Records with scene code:
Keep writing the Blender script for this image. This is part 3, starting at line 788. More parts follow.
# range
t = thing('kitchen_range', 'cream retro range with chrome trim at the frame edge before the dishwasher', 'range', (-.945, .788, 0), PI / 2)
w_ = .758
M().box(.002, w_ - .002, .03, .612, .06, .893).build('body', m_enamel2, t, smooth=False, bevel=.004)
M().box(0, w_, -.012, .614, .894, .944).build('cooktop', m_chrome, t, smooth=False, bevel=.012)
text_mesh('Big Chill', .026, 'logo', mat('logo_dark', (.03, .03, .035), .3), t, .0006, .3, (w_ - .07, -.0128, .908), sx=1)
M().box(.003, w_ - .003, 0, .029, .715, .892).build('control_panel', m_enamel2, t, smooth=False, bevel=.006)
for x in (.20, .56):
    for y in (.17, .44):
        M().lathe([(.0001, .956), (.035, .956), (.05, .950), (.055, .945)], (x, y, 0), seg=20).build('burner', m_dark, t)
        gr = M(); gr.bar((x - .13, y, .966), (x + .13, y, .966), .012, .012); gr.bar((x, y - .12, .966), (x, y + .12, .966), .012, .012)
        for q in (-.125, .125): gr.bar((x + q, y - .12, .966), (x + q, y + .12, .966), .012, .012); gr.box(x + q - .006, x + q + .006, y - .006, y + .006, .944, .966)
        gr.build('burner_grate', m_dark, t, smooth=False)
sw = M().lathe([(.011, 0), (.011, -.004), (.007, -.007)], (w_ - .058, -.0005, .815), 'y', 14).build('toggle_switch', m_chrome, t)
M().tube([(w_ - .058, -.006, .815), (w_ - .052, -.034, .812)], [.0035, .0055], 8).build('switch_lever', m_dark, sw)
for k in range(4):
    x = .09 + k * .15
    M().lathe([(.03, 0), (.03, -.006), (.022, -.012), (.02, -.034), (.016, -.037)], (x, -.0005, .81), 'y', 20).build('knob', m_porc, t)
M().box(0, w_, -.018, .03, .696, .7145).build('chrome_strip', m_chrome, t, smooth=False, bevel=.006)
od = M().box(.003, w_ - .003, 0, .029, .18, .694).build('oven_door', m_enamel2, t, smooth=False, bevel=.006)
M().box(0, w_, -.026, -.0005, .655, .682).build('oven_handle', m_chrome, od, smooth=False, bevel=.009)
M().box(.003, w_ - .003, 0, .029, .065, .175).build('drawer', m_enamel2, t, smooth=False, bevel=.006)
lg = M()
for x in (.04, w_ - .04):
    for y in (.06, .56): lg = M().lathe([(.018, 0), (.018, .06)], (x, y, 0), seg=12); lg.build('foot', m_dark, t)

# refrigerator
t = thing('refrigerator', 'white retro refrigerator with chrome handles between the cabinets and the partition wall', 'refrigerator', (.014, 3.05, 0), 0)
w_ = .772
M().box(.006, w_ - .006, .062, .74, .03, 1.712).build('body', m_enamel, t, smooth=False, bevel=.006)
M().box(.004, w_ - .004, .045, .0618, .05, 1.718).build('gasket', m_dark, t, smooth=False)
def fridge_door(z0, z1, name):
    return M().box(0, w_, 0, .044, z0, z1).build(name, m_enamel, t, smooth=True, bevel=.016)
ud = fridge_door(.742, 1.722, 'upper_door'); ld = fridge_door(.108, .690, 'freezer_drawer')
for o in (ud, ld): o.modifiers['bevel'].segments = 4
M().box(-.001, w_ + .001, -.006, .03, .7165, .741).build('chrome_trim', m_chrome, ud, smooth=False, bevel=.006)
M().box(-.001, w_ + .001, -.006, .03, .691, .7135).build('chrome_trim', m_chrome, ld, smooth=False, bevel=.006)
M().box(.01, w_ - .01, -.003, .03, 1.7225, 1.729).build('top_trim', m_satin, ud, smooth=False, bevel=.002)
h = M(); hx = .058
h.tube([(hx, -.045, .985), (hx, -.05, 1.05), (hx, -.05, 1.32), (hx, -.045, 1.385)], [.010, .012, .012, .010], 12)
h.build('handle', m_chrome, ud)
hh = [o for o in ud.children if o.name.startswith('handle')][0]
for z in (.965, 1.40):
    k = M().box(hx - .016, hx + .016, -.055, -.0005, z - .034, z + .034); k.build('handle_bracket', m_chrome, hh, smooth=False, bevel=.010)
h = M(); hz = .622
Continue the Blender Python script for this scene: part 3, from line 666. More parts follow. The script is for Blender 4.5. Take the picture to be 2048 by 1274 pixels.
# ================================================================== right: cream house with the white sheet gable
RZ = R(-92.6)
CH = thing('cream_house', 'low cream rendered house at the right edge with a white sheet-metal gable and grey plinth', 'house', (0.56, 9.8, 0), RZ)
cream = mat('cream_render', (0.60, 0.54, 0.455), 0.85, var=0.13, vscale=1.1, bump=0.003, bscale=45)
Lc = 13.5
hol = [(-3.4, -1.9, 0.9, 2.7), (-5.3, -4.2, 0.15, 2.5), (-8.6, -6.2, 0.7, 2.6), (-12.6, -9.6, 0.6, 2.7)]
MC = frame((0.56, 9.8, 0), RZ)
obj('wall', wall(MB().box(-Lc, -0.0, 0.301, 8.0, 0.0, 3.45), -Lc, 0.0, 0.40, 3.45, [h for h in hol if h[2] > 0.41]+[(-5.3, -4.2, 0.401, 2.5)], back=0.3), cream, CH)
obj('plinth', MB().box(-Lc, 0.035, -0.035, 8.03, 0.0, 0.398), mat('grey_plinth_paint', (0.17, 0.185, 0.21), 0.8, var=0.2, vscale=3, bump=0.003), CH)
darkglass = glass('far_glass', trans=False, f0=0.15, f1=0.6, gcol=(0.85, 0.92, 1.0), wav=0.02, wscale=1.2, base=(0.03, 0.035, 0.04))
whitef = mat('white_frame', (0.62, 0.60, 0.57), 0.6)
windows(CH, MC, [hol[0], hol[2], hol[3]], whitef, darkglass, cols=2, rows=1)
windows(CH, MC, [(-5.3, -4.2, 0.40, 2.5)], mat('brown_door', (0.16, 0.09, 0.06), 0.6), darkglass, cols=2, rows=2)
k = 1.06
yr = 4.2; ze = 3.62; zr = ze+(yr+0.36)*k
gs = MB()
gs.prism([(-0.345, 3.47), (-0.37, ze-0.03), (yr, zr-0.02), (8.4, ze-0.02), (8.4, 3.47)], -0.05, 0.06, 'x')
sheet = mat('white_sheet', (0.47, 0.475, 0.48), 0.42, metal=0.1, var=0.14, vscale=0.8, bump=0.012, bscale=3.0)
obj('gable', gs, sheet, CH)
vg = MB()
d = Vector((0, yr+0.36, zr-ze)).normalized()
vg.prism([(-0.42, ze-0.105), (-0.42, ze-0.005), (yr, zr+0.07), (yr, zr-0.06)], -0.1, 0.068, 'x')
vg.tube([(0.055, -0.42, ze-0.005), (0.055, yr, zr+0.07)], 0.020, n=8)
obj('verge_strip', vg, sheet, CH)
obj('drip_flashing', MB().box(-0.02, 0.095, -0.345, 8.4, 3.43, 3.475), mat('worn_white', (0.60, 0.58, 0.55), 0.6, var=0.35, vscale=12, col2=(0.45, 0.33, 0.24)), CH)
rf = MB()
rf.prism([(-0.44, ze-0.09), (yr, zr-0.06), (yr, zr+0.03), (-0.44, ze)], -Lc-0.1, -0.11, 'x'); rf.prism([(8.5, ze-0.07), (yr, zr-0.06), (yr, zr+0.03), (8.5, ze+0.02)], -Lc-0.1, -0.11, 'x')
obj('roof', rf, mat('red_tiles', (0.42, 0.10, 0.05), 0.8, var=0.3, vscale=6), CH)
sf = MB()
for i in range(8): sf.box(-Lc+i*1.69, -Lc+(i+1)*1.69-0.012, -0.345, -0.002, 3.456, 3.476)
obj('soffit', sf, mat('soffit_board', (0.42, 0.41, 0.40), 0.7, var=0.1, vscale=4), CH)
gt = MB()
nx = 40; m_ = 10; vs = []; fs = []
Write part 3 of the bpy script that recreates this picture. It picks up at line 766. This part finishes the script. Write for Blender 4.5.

Task statement: Copy out each line of the listing that holds "this".

Solution below:
Keep writing the Blender script for this image. This is part 3, starting at line 788. More parts follow.
Continue the Blender Python script for this scene: part 3, from line 666. More parts follow. The script is for Blender 4.5. Take the picture to be 2048 by 1274 pixels.
Write part 3 of the bpy script that recreates this picture. It picks up at line 766. This part finishes the script. Write for Blender 4.5.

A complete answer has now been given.